-- start of Information shown --
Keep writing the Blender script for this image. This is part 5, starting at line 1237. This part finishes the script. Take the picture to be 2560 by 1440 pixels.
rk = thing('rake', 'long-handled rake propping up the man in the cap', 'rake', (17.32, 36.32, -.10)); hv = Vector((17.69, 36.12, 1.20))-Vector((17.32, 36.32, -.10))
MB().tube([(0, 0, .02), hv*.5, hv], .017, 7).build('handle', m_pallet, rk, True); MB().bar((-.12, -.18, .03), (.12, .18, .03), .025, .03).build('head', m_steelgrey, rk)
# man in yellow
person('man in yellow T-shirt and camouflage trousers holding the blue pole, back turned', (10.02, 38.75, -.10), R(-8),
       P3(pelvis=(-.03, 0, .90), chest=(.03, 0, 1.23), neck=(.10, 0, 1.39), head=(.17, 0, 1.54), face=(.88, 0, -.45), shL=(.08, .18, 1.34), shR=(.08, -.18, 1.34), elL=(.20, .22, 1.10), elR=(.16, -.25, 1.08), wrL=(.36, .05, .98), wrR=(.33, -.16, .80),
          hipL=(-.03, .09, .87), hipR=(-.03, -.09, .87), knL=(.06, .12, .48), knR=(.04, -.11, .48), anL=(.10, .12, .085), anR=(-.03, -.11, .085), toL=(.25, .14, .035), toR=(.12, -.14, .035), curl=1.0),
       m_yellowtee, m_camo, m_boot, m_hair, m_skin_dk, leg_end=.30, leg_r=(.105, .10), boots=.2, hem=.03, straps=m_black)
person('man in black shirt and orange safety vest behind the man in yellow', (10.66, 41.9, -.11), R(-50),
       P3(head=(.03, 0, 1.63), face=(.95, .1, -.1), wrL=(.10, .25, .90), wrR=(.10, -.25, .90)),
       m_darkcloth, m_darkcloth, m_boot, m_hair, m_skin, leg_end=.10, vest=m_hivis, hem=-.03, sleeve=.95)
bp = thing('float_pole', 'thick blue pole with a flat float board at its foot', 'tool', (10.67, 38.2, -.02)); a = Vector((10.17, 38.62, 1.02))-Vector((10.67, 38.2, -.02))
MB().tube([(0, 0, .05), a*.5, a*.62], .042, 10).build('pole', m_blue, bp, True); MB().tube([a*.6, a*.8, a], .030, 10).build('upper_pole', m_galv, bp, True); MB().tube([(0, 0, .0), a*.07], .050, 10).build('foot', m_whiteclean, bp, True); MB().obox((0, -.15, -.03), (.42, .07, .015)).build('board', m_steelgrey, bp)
-- end of Information shown --
- **Work required**
From the first line to the last, retype the data exactly.

- **Task result**
Keep writing the Blender script for this image. This is part 5, starting at line 1237. This part finishes the script. Take the picture to be 2560 by 1440 pixels.
rk = thing('rake', 'long-handled rake propping up the man in the cap', 'rake', (17.32, 36.32, -.10)); hv = Vector((17.69, 36.12, 1.20))-Vector((17.32, 36.32, -.10))
MB().tube([(0, 0, .02), hv*.5, hv], .017, 7).build('handle', m_pallet, rk, True); MB().bar((-.12, -.18, .03), (.12, .18, .03), .025, .03).build('head', m_steelgrey, rk)
# man in yellow
person('man in yellow T-shirt and camouflage trousers holding the blue pole, back turned', (10.02, 38.75, -.10), R(-8),
       P3(pelvis=(-.03, 0, .90), chest=(.03, 0, 1.23), neck=(.10, 0, 1.39), head=(.17, 0, 1.54), face=(.88, 0, -.45), shL=(.08, .18, 1.34), shR=(.08, -.18, 1.34), elL=(.20, .22, 1.10), elR=(.16, -.25, 1.08), wrL=(.36, .05, .98), wrR=(.33, -.16, .80),
          hipL=(-.03, .09, .87), hipR=(-.03, -.09, .87), knL=(.06, .12, .48), knR=(.04, -.11, .48), anL=(.10, .12, .085), anR=(-.03, -.11, .085), toL=(.25, .14, .035), toR=(.12, -.14, .035), curl=1.0),
       m_yellowtee, m_camo, m_boot, m_hair, m_skin_dk, leg_end=.30, leg_r=(.105, .10), boots=.2, hem=.03, straps=m_black)
person('man in black shirt and orange safety vest behind the man in yellow', (10.66, 41.9, -.11), R(-50),
       P3(head=(.03, 0, 1.63), face=(.95, .1, -.1), wrL=(.10, .25, .90), wrR=(.10, -.25, .90)),
       m_darkcloth, m_darkcloth, m_boot, m_hair, m_skin, leg_end=.10, vest=m_hivis, hem=-.03, sleeve=.95)
bp = thing('float_pole', 'thick blue pole with a flat float board at its foot', 'tool', (10.67, 38.2, -.02)); a = Vector((10.17, 38.62, 1.02))-Vector((10.67, 38.2, -.02))
MB().tube([(0, 0, .05), a*.5, a*.62], .042, 10).build('pole', m_blue, bp, True); MB().tube([a*.6, a*.8, a], .030, 10).build('upper_pole', m_galv, bp, True); MB().tube([(0, 0, .0), a*.07], .050, 10).build('foot', m_whiteclean, bp, True); MB().obox((0, -.15, -.03), (.42, .07, .015)).build('board', m_steelgrey, bp)